Pinterest has acquired Instapaper but says that the app would continue to operate as a separate entity. The Instapaper team including CEO Brian Donohue will join Pinterest where they will work both on the core Pinterest experience and updating Instapaper.
"Instapaper will work with us to continue building indexing and recommendations technologies, and we look forward to building great products together," Pinterest's lead project manager Steve Davis said in a statement.
Pinterest's acquisition marks the second time Instapaper has changed hands. Startup studio Betaworks bought a majority stake in the company in 2013 after founder Marco Arment said the app had "grown far beyond what one person can do."

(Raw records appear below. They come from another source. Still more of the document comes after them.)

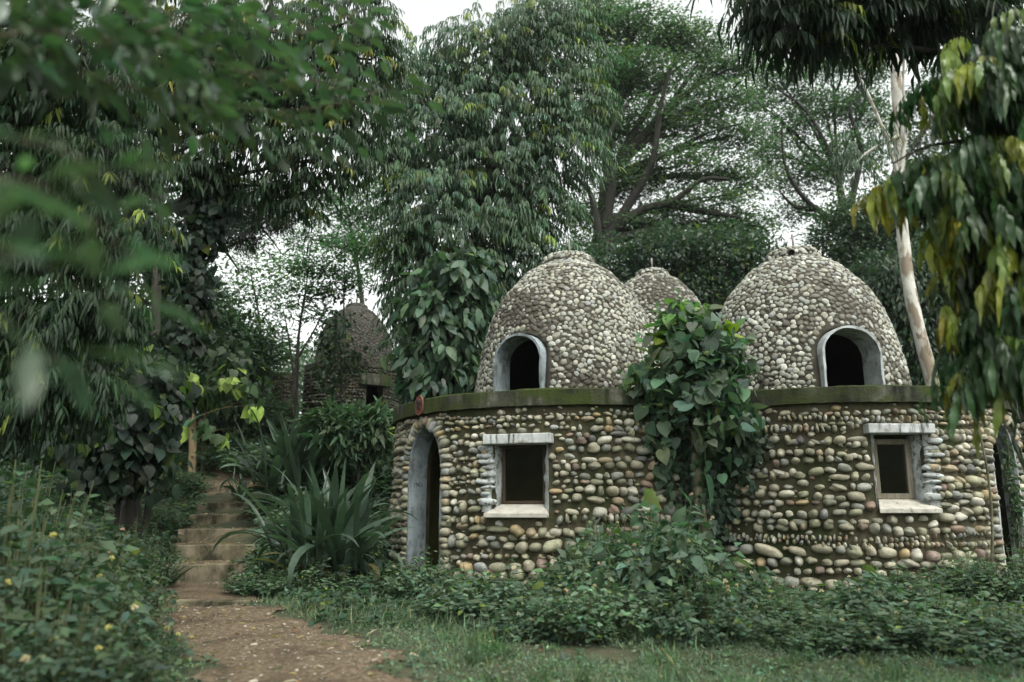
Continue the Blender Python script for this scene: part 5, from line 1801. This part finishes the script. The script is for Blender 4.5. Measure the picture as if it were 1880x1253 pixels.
HG = "leafy bushes along the hut wall"
hedge = [
    ("low leafy bush under the big strap-leaved lily", 560, 10.0, 1, 0.6, 0.36, 1), ("low leafy bush just left of the left doorway", 665, 9.9, 3, 0.5, 0.36, 0), ("small leafy bush right of the stair foot", 480, 10.2, 1, 0.5, 0.34, 0),
    ("leafy bush across the foot of the left doorway", 768, 9.6, 0, 0.5, 0.4, 1), ("leafy bush against the stones between left doorway and left window", 850, 9.2, 0, 0.55, 0.46, 2),
    ("low bush below the left window with a gap showing stones", 930, 9.35, 3, 0.5, 0.3, 1), ("flowering bush at the lawn edge in front of the left window", 890, 8.3, 0, 0.6, 0.44, 4),
    ("bush under the stones right of the left window sill", 1040, 9.3, 1, 0.5, 0.3, 2), ("broad-leaved bush at the lawn edge right of the left window", 1000, 8.0, 2, 0.55, 0.46, 4),
    ("tall rounded flowering bush left of the heart-leaved tree", 1120, 8.6, 0, 0.68, 0.68, 9), ("largest flowering bush spilling onto the lawn below the heart-leaved tree", 1215, 7.7, 2, 0.72, 0.66, 11),
    ("small-leaved bush in front of the pale heart-leaf clump", 1290, 8.6, 1, 0.55, 0.48, 4), ("loose bush right of the heart-leaved tree on the lawn edge", 1350, 7.8, 0, 0.6, 0.42, 4),
    ("bush at the wall right of the heart-leaved tree", 1420, 9.2, 3, 0.55, 0.4, 3), ("low bush in front of the pink and grey boulders", 1480, 8.4, 0, 0.6, 0.34, 4),
    ("low flowering bush left of the right window", 1545, 8.9, 1, 0.5, 0.26, 3), ("leafy bush right under the right window", 1640, 8.9, 0, 0.58, 0.42, 3),
    ("dark low bush on the lawn edge before the right window", 1585, 7.6, 2, 0.6, 0.36, 4), ("leafy bush under the stones right of the right window", 1725, 9.2, 3, 0.55, 0.42, 2),
    ("broad bush on the lawn edge near the right doorway", 1700, 7.6, 1, 0.62, 0.4, 2), ("leafy bush at the foot of the right doorway", 1805, 9.0, 0, 0.55, 0.42, 1),
    ("pale leafy bush in the right corner past the doorway", 1885, 8.6, 1, 0.6, 0.44, 1), ("low bush in the right corner on the grass", 1830, 7.2, 3, 0.6, 0.36, 1), ("low bush spreading between lawn and the dark low bush", 1440, 7.3, 1, 0.55, 0.3, 3),
    ("front bush creeping onto the grass right below the largest flowering bush", 1290, 6.75, 3, 0.5, 0.34, 4), ("front bush on the grass straight below the boulders", 1500, 6.6, 1, 0.55, 0.3, 2),
    ("front bush on the grass straight below the right window", 1650, 6.5, 0, 0.55, 0.34, 2), ("front bush on the grass in the lower right corner", 1800, 6.3, 3, 0.6, 0.3, 1),
    ("front bush on the grass left of the largest flowering bush", 1090, 7.0, 1, 0.55, 0.36, 3), ("tall weedy bush against the wall between right window and right doorway", 1762, 9.6, 1, 0.45, 0.62, 0),
    ("tall weedy bush against the wall left of the heart-leaf clump", 1085, 9.6, 3, 0.42, 0.6, 1), ("low sprawling bush on the grass below the left window", 960, 7.3, 3, 0.5, 0.26, 2),
    ("low sprawling bush on the grass near the doorway bush", 800, 8.5, 1, 0.5, 0.26, 1),
]
for i, (lb_, px_, Y, src, w_, h_, nf) in enumerate(hedge):
    x, y = gp(px_, 1100, Y)
    bush(lb_, x, y, src, w_, h_ * (1.25 if 1000 < px_ < 1240 else 1.1 if px_ < 1360 and px_ > 1240 else 0.68 if 1400 < px_ < 1600 and Y > 8 else 1.0) * (1.16, 0.8, 1.02, 1.22, 0.74, 0.95, 1.1)[i % 7], i * 1.7, nf, HG, fcol=[0, 0, 2])
LG = "flowering bushes on the left bank"
left = [
    ("nearest yellow-flowered bush in the lower left corner", 110, 4.3, 0, 0.62, 0.62, 9, None), ("tall yellow-flowered bush at the left edge", 20, 5.2, 2, 0.8, 0.98, 9, None),
    ("pink-flowered bush at the left edge above the yellow ones", 60, 6.5, 0, 0.85, 1.0, 5, [0, 2]), ("yellow-flowered bush between left edge and path", 165, 5.4, 0, 0.6, 0.62, 8, None),
    ("low pale bush at the left border of the path", 275, 6.2, 1, 0.42, 0.26, 2, None), ("dark bush beyond the yellow-flowered ones", 170, 7.3, 3, 0.75, 0.72, 2, None),
    ("low bush where the path border meets the kerb", 215, 8.6, 1, 0.55, 0.4, 1, None), ("small-leaved bush left of the lowest step", 268, 10.9, 1, 0.5, 0.55, 0, None),
    ("leafy bush left of the third step", 258, 12.2, 0, 0.6, 0.7, 0, None), ("dark leafy bush far left under the hanging leaves", 100, 9.0, 3, 0.9, 0.95, 1, None),
    ("broad-leaved bush behind the pink-flowered one", 40, 7.8, 2, 0.85, 1.0, 2, [0, 2]), ("bush left of the upper steps", 292, 14.2, 1, 0.6, 0.5, 0, None),
    ("grey-green bush left of the upper path", 318, 17.0, 1, 0.8, 0.5, 0, None), ("small dark bush at the bottom left corner", 200, 4.5, 2, 0.4, 0.36, 2, None), ("low bush left of the kerb", 205, 9.8, 0, 0.6, 0.5, 0, None),
    ("leafy bush under the fig bush close to the stairs", 238, 11.6, 0, 0.55, 0.7, 0, None), ("dark bush left of the fig bush's foot", 140, 11.0, 3, 0.9, 0.9, 0, None), ("low bush on the stair side right of the third step", 512, 13.0, 1, 0.32, 0.35, 0, None),
]
left = [(q[0], *gp(q[1], 1000, q[2]), *q[3:]) for q in left]
for i, (lb_, x, y, src, w_, h_, nf, fc) in enumerate(left):
    bush(lb_, x, y, {0: 4, 1: 5, 2: 6, 3: 6}[src], w_, h_, i * 2.3 + 1, nf, LG, fcol=fc or [1, 1, 1, 0])
BG = "leafy bushes on the bank behind the lilies"
for i, (lb_, px_, Y, src, w_, h_) in enumerate((
        ("dense bush above the big lily beside the hut", 650, 12.6, 1, 0.75, 0.9), ("bush between the two strap-leaved lilies", 590, 13.2, 0, 0.7, 0.7), ("bush touching the hut's left wall above the lily", 695, 12.8, 0, 0.6, 0.9),
        ("bush right of the stairs below the upper lily", 545, 13.2, 1, 0.6, 0.5), ("pale bush beside the top step on the right", 520, 16.2, 1, 0.5, 0.45), ("yellowish bush below the far dome's small window", 660, 17.5, 1, 0.9, 0.9),
        ("bush below the far dome's wall left part", 600, 19.5, 3, 1.0, 0.9), ("dark bush at the end of the upper path", 420, 19.8, 3, 1.1, 0.8), ("dark bush right of the upper path's end", 490, 19.0, 0, 1.0, 0.7),
        ("bush behind the upper strap-leaved lily", 560, 17.4, 0, 0.9, 0.8), ("large dark bush closing the gap behind the young fig tree", 425, 23.5, 3, 1.7, 1.7), ("wide bush farther back right of the young fig tree", 480, 24.5, 0, 1.6, 1.4), ("high bush behind the left end of the upper path", 370, 24.5, 1, 1.7, 1.8), ("dense bush tucked behind the big lily", 630, 11.8, 3, 0.6, 0.75), ("pale-leaved bush between big lily and stair side", 545, 12.0, 1, 0.5, 0.5))):
    x, y = gp(px_, 850, Y)
    bush(lb_, x, y, src, w_, h_, i * 1.3, 0, BG, "leafy_bush")
# long-leaved bush on the bank
cl = CL(14.2, (640, 800, 60, 40), (690, 790, 36, 42), (600, 775, 36, 26), (640, 768, 40, 20), (690, 772, 30, 18))
tree("lanceleaf_bush", "long-leaved rosette bush on the bank left of the hut roof edge", cl,
     lambda mb, c: cloud(mb, c, 330, 0.2, 0.24, (0.06, 0.092, 0.058), "out", TL, 9, 0.05, 0.6), Y=14.2, r0=0.03, r1=0.015, cat="bush", leafmat="matte")

# ---------------------------------------------------------------- grass, ground cover and the far wood
mb = MB()
n = 150000
X = rng.uniform(-4.5, 8.0, n); Y_ = 3.9 + (10.2 - 3.9) * rng.random(n) ** 1.35
pm = path_mask(X, Y_)
dens = np.clip(pm * 1.3 + 0.1 + 0.25 * np.sin(X * 5 + 1) * np.sin(Y_ * 6), 0.0, 1) * np.clip(0.6 + 0.6 * np.sin(X * 2.1 + Y_) * np.sin(Y_ * 2.7 - X) + 0.3 * np.sin(X * 6.3 + Y_ * 4.1), 0.05, 1)
bare_ = (np.sin(X * 1.9 + 1.0) + np.sin(Y_ * 3.1 + X) > 1.3) & (X > -1.5) & (Y_ < 7.5)
keep = (rng.random(n) < dens) & (~bare_ | (rng.random(n) < 0.12)) & (np.minimum(np.hypot(X - LC[0], Y_ - LC[1]), np.hypot(X - RC[0], Y_ - RC[1])) > HR + 0.05)
X, Y_ = X[keep], Y_[keep]
n = len(X)
P = np.stack([X, Y_, height(X, Y_) - 0.005], -1)
hh = np.exp(rng.normal(math.log(0.045), 0.4, n)) * (1 + 0.9 * sstep(6.2, 7.2, Y_))
put_leaves(mb, TD, P, UP + rnd(n, 0.45), rnd(n) * np.array([1, 1, 0.1]), hh, 0.006 + 0.004 * rng.random(n), tints(n, (0.14, 0.175, 0.12), 0.22, 0.07, (0.24, 0.21, 0.12)))
# small creeping leaves between the blades
n = 110000
X = rng.uniform(-4.5, 8.0, n); Y_ = 3.9 + 6.3 * rng.random(n) ** 1.3
bare_ = (np.sin(X * 1.9 + 1.0) + np.sin(Y_ * 3.1 + X) > 1.3) & (X > -1.5) & (Y_ < 7.5)
keep = (rng.random(n) < np.clip(path_mask(X, Y_) * 1.4 + 0.05, 0, 1)) & (~bare_ | (rng.random(n) < 0.08)) & (np.minimum(np.hypot(X - LC[0], Y_ - LC[1]), np.hypot(X - RC[0], Y_ - RC[1])) > HR + 0.05)
X, Y_ = X[keep], Y_[keep]; n = len(X)
P = np.stack([X, Y_, height(X, Y_) + 0.035 * rng.random(n)], -1)
L = rng.uniform(0.018, 0.04, n)
put_leaves(mb, TD, P, rnd(n) * np.array([1, 1, 0.35]), UP + rnd(n, 0.4), L, L * 0.5, tints(n, (0.125, 0.165, 0.118), 0.25))
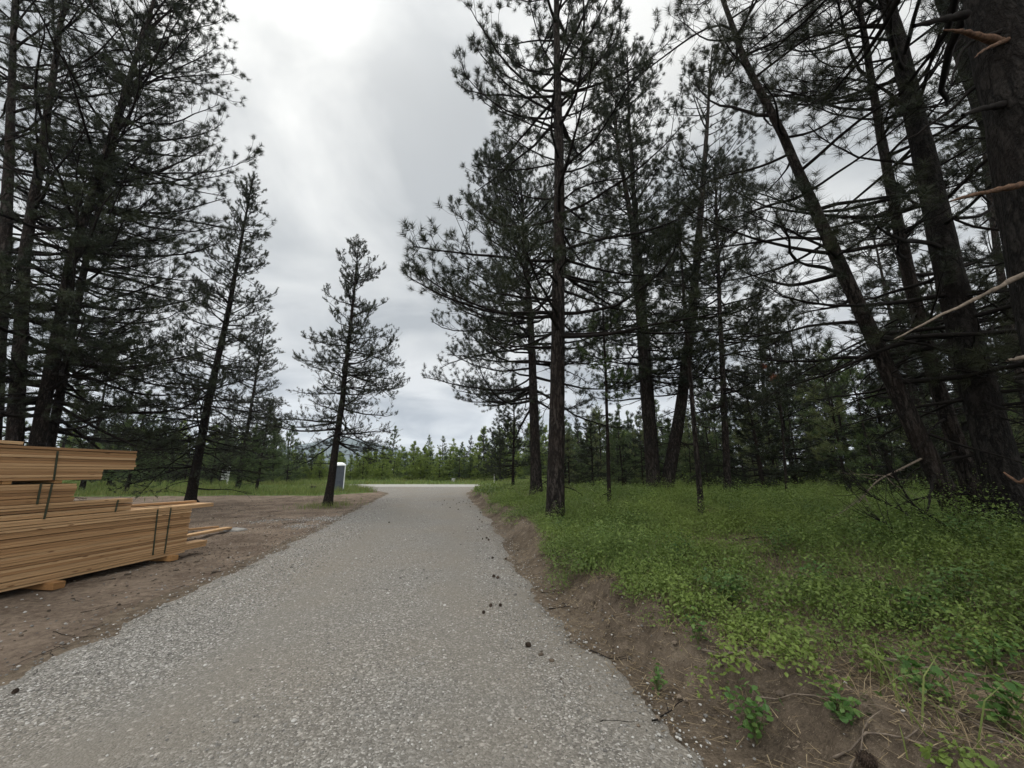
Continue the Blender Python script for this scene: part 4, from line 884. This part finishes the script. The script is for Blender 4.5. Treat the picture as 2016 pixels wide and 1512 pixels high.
for (x0, x1, y0, y1, n, nl, rad, hg, sz, hexa) in ((1.2, 9, 1.2, 5.5, 3000, 80, (0.10, 0.22), (0.12, 0.40), 0.025, True), (0.6, 15, 5.5, 11, 4600, 115, (0.13, 0.27), (0.16, 0.52), 0.028, False),
                                               (-1, 22, 11, 20, 6500, 72, (0.18, 0.36), (0.18, 0.52), 0.040, False), (-3, 40, 20, 36, 9000, 18, (0.25, 0.5), (0.18, 0.40), 0.10, False)):
    x, y = scatter(g, n, x0, x1, y0, y1, cover_d); m_ = len(x)
    mbc.add(*clumps(g, x, y, nl, rad[0] + (rad[1] - rad[0]) * g.random(m_), (hg[0] + (hg[1] - hg[0]) * g.random(m_) * (1 + 0.9 * (g.random(m_) < 0.15))) * (0.6 + 0.4 * smooth(0.2, 2.0, x - FOOT(y))) * np.clip(1.15 + 1.3 * fbm(x, y, 3, 0.6), 0.5, 1.8), sz, 0.62, hexa))
o_ = mbc.build('undergrowth', M['leaf']); tag(o_, 'low green leafy undergrowth covering the forest floor right of the driveway', 'ground cover', kind='stuff')

def blades(g, x, y, hmin, hmax, w, lean=0.35, zoff=-0.01):
    m = len(x); b0 = np.stack([x, y, H(x, y) + zoff], -1); a = g.random(m) * 6.283; h = g.uniform(hmin, hmax, m)
    sd = np.stack([np.cos(a), np.sin(a), 0 * a], -1) * (w * 0.5); ln = g.normal(0, lean, (m, 2)) * h[:, None]
    mid = b0 + np.c_[ln * 0.35, h * 0.6]; tip = b0 + np.c_[ln, h * (0.9 + 0.1 * g.random(m))]
    V = np.stack([b0 - sd, b0 + sd, mid + sd * 0.8, mid - sd * 0.8, tip], 1).reshape(-1, 3); i = np.arange(m)[:, None] * 5
    return V, (i + np.array([[0, 1, 2, 3]])), (i + np.array([[3, 2, 4]]))
mbg = MB()
x, y = scatter(g, 26000, -75, 40, 47.9, 63, lambda x, y: np.clip(0.75 + fbm(x, y, 3, 0.3), 0.2, 1)); mbg.add(*blades(g, x, y, 0.25, 0.65, 0.045))
x, y = scatter(g, 26000, -45, -4, 25.5, 40, lambda x, y: smooth(-0.1, 0.7, y - yard_far(x) + 0.4 * fbm(x, y, 3, 1.2)) * (x < LEFT(y) - 0.5) * np.clip(0.8 + fbm(x, y, 3, 0.4), 0.1, 1)); mbg.add(*blades(g, x, y, 0.22, 0.62, 0.03))
x, y = scatter(g, 24000, -4, 45, 18, 46, lambda x, y: (x > FOOT(y) + 0.3) * np.clip(0.6 + fbm(x, y, 3, 0.3), 0.1, 1)); mbg.add(*blades(g, x, y, 0.2, 0.5, 0.035))
x, y = scatter(g, 30000, 0.5, 11, 1.5, 18, lambda x, y: smooth(0.2, 0.8, x - FOOT(y)) * np.clip(0.35 + 1.3 * fbm(x, y, 3, 0.8), 0.03, 1)); mbg.add(*blades(g, x, y, 0.10, 0.36, 0.009, 0.5))
# weeds round the lone pine and along the end of the yard
x, y = scatter(g, 5200, -11, -6.2, 16.0, 22, lambda x, y: np.exp(-(((x + 8.6) / 0.85) ** 2 + ((y - 18.8) / 1.2) ** 2)) * 0.8); mbg.add(*blades(g, x, y, 0.08, 0.34, 0.018))
x, y = scatter(g, 700, -26, -7, 20, 36, lambda x, y: (x < LEFT(y) - 0.4) * (fbm(x, y, 3, 0.6) > 0.2)); mbg.add(*blades(g, x, y, 0.08, 0.25, 0.02))
o_ = mbg.build('tall_grass', M['grass']); tag(o_, 'tall green grass along the verges and under the far trees', 'grass', kind='stuff')
mbd = MB()
x, y = scatter(g, 24000, 0.4, 9, 1.4, 16, lambda x, y: smooth(0.05, 0.5, x - FOOT(y)) * np.clip(0.55 + 1.2 * fbm(x, y, 3, 0.7), 0.08, 1) * np.clip(1.25 - 0.08 * y, 0.15, 1)); mbd.add(*blades(g, x, y, 0.03, 0.15, 0.005, 1.5))
x, y = scatter(g, 15000, 0.3, 9, 1.3, 9, lambda x, y: smooth(0.0, 0.25, x - FOOT(y)) * (fbm(x, y, 3, 1.5) > 0.05) * np.clip(1.2 - 0.1 * y, 0.1, 1)); mbd.add(*blades(g, x, y, 0.05, 0.20, 0.004, 1.7))
m_ = 130000; x, y = scatter(g, m_, 0.0, 10, 1.3, 16, lambda x, y: smooth(-0.6, 0.3, x - FOOT(y)) * np.clip(1.2 - y * 0.06, .2, 1) * np.clip(0.7 + fbm(x, y, 3, 1.1), 0.1, 1)); k = len(x)
a = g.random(k) * 6.283; L_ = g.uniform(0.05, 0.17, k); c_ = np.stack([x, y, H(x, y) + 0.006 + 0.02 * g.random(k)], -1); ax = np.stack([np.cos(a), np.sin(a), g.normal(0, 0.12, k)], -1); sd = np.stack([-np.sin(a), np.cos(a), 0 * a], -1) * 0.003
mbd.add(np.stack([c_ - ax * L_[:, None] / 2 - sd, c_ - ax * L_[:, None] / 2 + sd, c_ + ax * L_[:, None] / 2], 1).reshape(-1, 3), None, np.arange(k * 3).reshape(-1, 3))
o_ = mbd.build('dry_litter', M['dry']); tag(o_, 'dry tan grass and fallen needles on the bank', 'litter', kind='stuff')

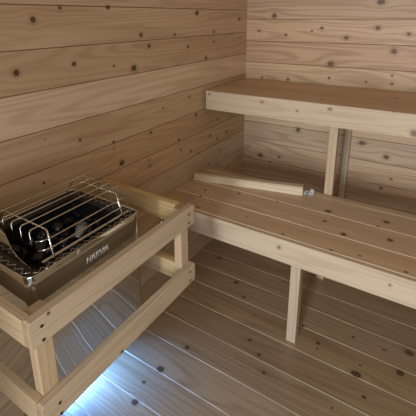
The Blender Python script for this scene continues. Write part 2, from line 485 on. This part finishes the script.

Instapaper, an app that allows users to save articles to read later, may seem like an odd target for the visual bookmarking site at first glance. But it appears Pinterest is particularly interested in using the Instapaper team to help build out its search and discovery features.
The “save” part of Pinterest’s mantra (“discover, save, do”) is meant to be taken quite literally — collecting ideas and logging them for future action on various pin boards. Having those ideas logged gives users a reason to regularly come back to the site to accomplish things they were complementing at the time, but decided against acting upon.
One of the natural implications of having a better experience around saving content on Pinterest is giving the company ways to convert users into forms that potentially don’t exist yet.
The acquisition also raises the question of whether Instapaper could eventually be integrated into Pinterest, as many users already use the site to save articles, recipes, and other content. But it appears the plans is to keep the two separate - at least for now. A spokesperson for Pinterest tells Mashable there are no current plans to integrate the two products.